* **Exercise goal**
In the lines below, output everything from the first line through the line containing "bar_panel(17.2, 'farther smaller" exactly as it is. Pictures are not part of the output.

* **Supplied material**
::::

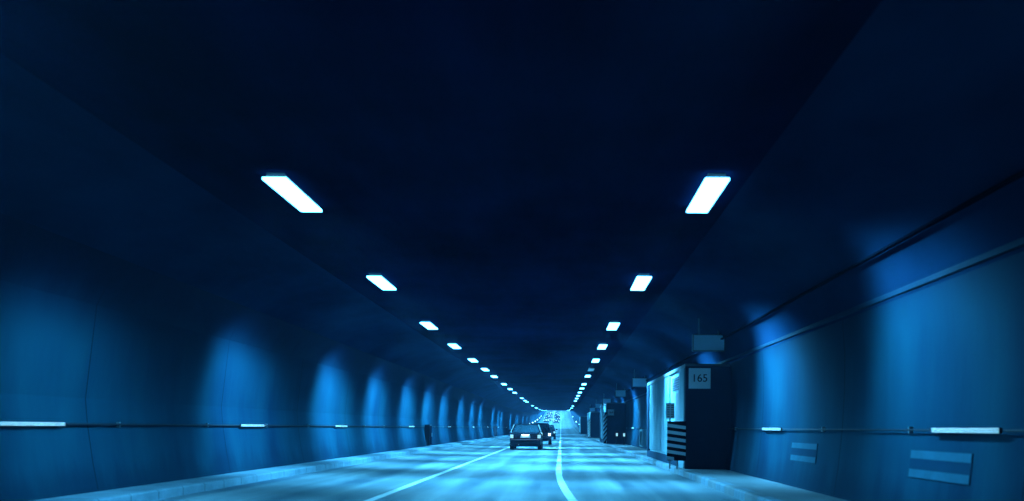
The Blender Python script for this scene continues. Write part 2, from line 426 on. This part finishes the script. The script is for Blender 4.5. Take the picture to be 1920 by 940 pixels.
# ------------------------------------------------------------------ wall panels with pale bars (right), plates (left)
M['sign_bar'] = plain('sign_bar', (.010,.060,.095), .7, spec=.05, var=.3, scale=4)
def bar_panel(y, label):
    x = wall_x(right_prof, .8)
    root = thing('barred_wall_sign', label, 'sign', (x-.035, y, .79), 'barred guide panels on the right wall')
    root.rotation_euler.y = .1; root.location.x = x - .022
    MB().box(.010,.02,-.89,.89,-.17,.17).build('board', M['sign_blue'], root)
    for z in (.115,-.115): MB().box(.004,.0095,-.88,.88,z-.05,z+.05).build('bar', M['sign_bar'], root)  # bars stretched to the length of the sign's motion streak
bar_panel(11.05, 'nearest and larger wall panel with two pale bars under the right cable')
bar_panel(17.2, 'farther smaller wall panel with two pale bars under the right cable')

# dark cabinets on the left wall
def cabinet(y, label):
    x = wall_x(left_prof, .8)
    root = thing('emergency_cabinet', label, 'cabinet', (x, y, .16 + rise(y)), 'dark cabinets along the left wall')
    MB().box(0,.28,-.36,.36,.02,1.15).build('body', M['dark_metal'], root, bevel=.01)
    MB().box(.282,.30,-.31,.31,.08,1.08).build('door', M['ink'], root)
    MB().box(.302,.33,.20,.24,.5,.7).build('handle', M['grey_metal'], root)
cabinet(52, 'nearest dark emergency cabinet standing against the left wall')
cabinet(105, 'small distant dark emergency cabinet against the left wall, left of the sedan')
# pale framed cabinet on the right wall
root = thing('hydrant_cabinet', 'pale framed cabinet with dark recessed front on the right wall before the booth', 'cabinet', (4.05, 47.5, .2))
fr = MB()
fr.box(-.12,.25,-.75,-.62,.1,.95); fr.box(-.12,.25,.62,.75,.1,.95); fr.box(-.12,.25,-.62,.62,.84,.95); fr.box(-.12,.25,-.62,.62,.1,.16)
fr.build('frame', M['cladding'], root); MB().box(-.02,.2,-.62,.62,.16,.84).build('front', M['ink'], root)

# ------------------------------------------------------------------ equipment booths against the right wall
def make_booth():
    L, W, H = 11.0, 1.25, 2.62
    root = thing('equipment_booth', '', 'booth')
    MB().box(.06,W,.06,L,0,H).build('body', M['cladding'], root)
    MB().box(0,W,0,.055,0,H+.03).build('end_wall', M['end_dark'], root, bevel=.006)
    MB().box(.0,W,.06,L+.02,H+.003,H+.10).build('roof', M['grey_metal'], root, bevel=.008)
    MB().box(-.03,.055,.06,1.15,.0,H).build('corner_post', M['cladding'], root, bevel=.01)
    rb = MB()
    y = 3.9
    while y < L-.1:
        rb.box(.02,.058,y,y+.22,.3,H-.02); y += .42
    rb.build('ribbed_panel', M['cladding'], root, bevel=.006)
    MB().box(.03,.058,1.5,2.5,.05,2.05).build('door', M['grey_metal'], root, bevel=.006)
    h = MB().box(.0,.03,2.3,2.36,.95,1.1).build('handle', M['chrome'], root)
    v = MB(); 
    for k in range(6): v.box(.035,.058,1.55,3.3,2.12+k*.065,2.12+k*.065+.035)
    v.build('vent', M['end_dark'], root)
    MB().box(.0,.058,1.2,L,.0,.24).build('plinth', M['trim'], root)
    MB().box(-.02,.058,L-.7,L,.24,H).build('far_post', M['trim'], root, bevel=.01)
    return root
b0 = make_booth(); b0.location = (3.20, 24.9, .155)
b0['label'] = 'nearest pale clad equipment booth with dark end wall on the right walkway'
b0['group'] = 'equipment booths on the right walkway'
BO = [(3.20, 24.9)]
for (x, y, lab) in ((3.02, 63.8, 'second equipment booth with dark end, beside the diagonal striped marker'), (3.02, 100, 'small far equipment booth, dark end visible beyond the second one'), (3.02, 150, 'tiny distant equipment booth, the farthest on the right walkway')):
    dup(b0, (x, y, .155 + rise(y)), lab)

# number signs
def text_mesh(body, size, mat, parent, loc, name='numerals'):
    cu = bpy.data.curves.new(name, 'FONT'); cu.body = body; cu.size = size; cu.extrude = .004; cu.align_x = 'CENTER'; cu.align_y = 'CENTER'
    t = bpy.data.objects.new('tmp', cu); C.objects.link(t)
    bpy.context.view_layer.update()
    me = bpy.data.meshes.new_from_object(t.evaluated_get(bpy.context.evaluated_depsgraph_get()))
    bpy.data.objects.remove(t)
    me.name = name; me.materials.clear(); me.materials.append(mat)
    o = bpy.data.objects.new(name, me); C.objects.link(o); o.parent = parent; o.location = loc
    o.rotation_euler = (math.radians(90), 0, 0)
    return o
def num_sign(x, y, z, txt, label, sz):
    root = thing('number_sign', label, 'sign', (x, y, z + rise(y)), 'number signs on booth ends')
    MB().box(-sz/2,sz/2,-.012,.012,-sz*.47,sz*.47).build('panel', M['sign_white'], root)
    text_mesh(txt, sz*.5, M['ink'], root, (0,-.014,0))
num_sign(3.56, 24.86, EYE+1.29, '165', 'white square sign reading 165 on the nearest booth end', .56)
num_sign(3.28, 63.75, EYE+1.02, '164', 'small white square number sign on the second booth end', .42)

# hanging box signs above the walkway
def box_sign(x, y, wd, h, label):
    z = 3.38
    root = thing('box_sign', label, 'sign', (x, y, z + rise(y)), 'blank box signs above the right walkway')
    MB().box(-wd/2,wd/2,-.07,.07,-h/2,h/2).build('box', M['housing'], root, bevel=.01)
    MB().box(-wd/2+.025,wd/2-.025,-.078,-.0715,-h/2+.025,h/2-.025).build('face', M['sign_face'], root)
    for q in (-.25,.25):
        MB().cyl((q,0,h/2), (q,0,h/2+.42), .018, 8).build('hanger', M['grey_metal'], root)
M['sign_face'] = plain('sign_face', (.36,.56,.66), .45, var=.12, scale=3)
for i, (x, y, wd) in enumerate(((3.74,24.6,.82),(3.74,46.2,.68),(3.74,61.0,.66),(3.74,79,.66),(3.74,96,.66),(3.74,116,.66))):
    box_sign(x, y, wd, .43, ('nearest and largest' if i == 0 else ORD[i] + ' from the camera,') + ' blank blue box sign hanging above the right walkway')

# striped hazard boards
def hazard(x, y, z0, wd, h, n, slope, label, notice=False):
    root = thing('hazard_board', label, 'marker board', (x, y, z0 + rise(y)), 'striped hazard boards beside the booths')
    root.rotation_euler.z = math.radians(-32); wd = wd / math.cos(math.radians(32))
    MB().box(-wd/2,wd/2,-.012,.012,0,h).build('board', M['ink'], root)
    b = MB(); p = h / n
    for k in range(-2, n+2):
        z = k*p + p*.15; t = p*.5
        pts = []
        a0, a1 = z, z + slope*wd
        if max(a0, a1) + t > h or min(a0, a1) < 0:
            # clip a slanted stripe to the board by shortening its span
            us = [u/8 for u in range(9) if 0 <= z + slope*wd*u/8 and z + t + slope*wd*u/8 <= h]
            if len(us) < 2: continue
            u0, u1 = us[0], us[-1]
        else: u0, u1 = 0, 1
        xa, xb = -wd/2 + wd*u0, -wd/2 + wd*u1; za, zb = z + slope*wd*u0, z + slope*wd*u1
        b.hexa([(xa,-.018,za),(xb,-.018,zb),(xb,-.0125,zb),(xa,-.0125,za),(xa,-.018,za+t),(xb,-.018,zb+t),(xb,-.0125,zb+t),(xa,-.0125,za+t)])
    b.build('stripes', M['sign_white'], root)
    MB().cyl((0,.035,-z0+.155),(0,.035,h-.02), .022, 8).build('post', M['grey_metal'], root)
    return root
hazard(2.94, 24.55, .38, .44, 1.0, 6, -.12, 'wide dark board with pale nearly level stripes at the nearest booth corner')
hazard(2.90, 63.4, .17, .22, 2.05, 7, 1.2, 'tall narrow diagonal striped marker at the second booth corner')
hazard(2.90, 99.6, .17, .24, 1.85, 7, 1.2, 'small far diagonal striped marker at the third booth corner')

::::

* **Solution**
The Blender Python script for this scene continues. Write part 2, from line 426 on. This part finishes the script. The script is for Blender 4.5. Take the picture to be 1920 by 940 pixels.
# ------------------------------------------------------------------ wall panels with pale bars (right), plates (left)
M['sign_bar'] = plain('sign_bar', (.010,.060,.095), .7, spec=.05, var=.3, scale=4)
def bar_panel(y, label):
    x = wall_x(right_prof, .8)
    root = thing('barred_wall_sign', label, 'sign', (x-.035, y, .79), 'barred guide panels on the right wall')
    root.rotation_euler.y = .1; root.location.x = x - .022
    MB().box(.010,.02,-.89,.89,-.17,.17).build('board', M['sign_blue'], root)
    for z in (.115,-.115): MB().box(.004,.0095,-.88,.88,z-.05,z+.05).build('bar', M['sign_bar'], root)  # bars stretched to the length of the sign's motion streak
bar_panel(11.05, 'nearest and larger wall panel with two pale bars under the right cable')
bar_panel(17.2, 'farther smaller wall panel with two pale bars under the right cable')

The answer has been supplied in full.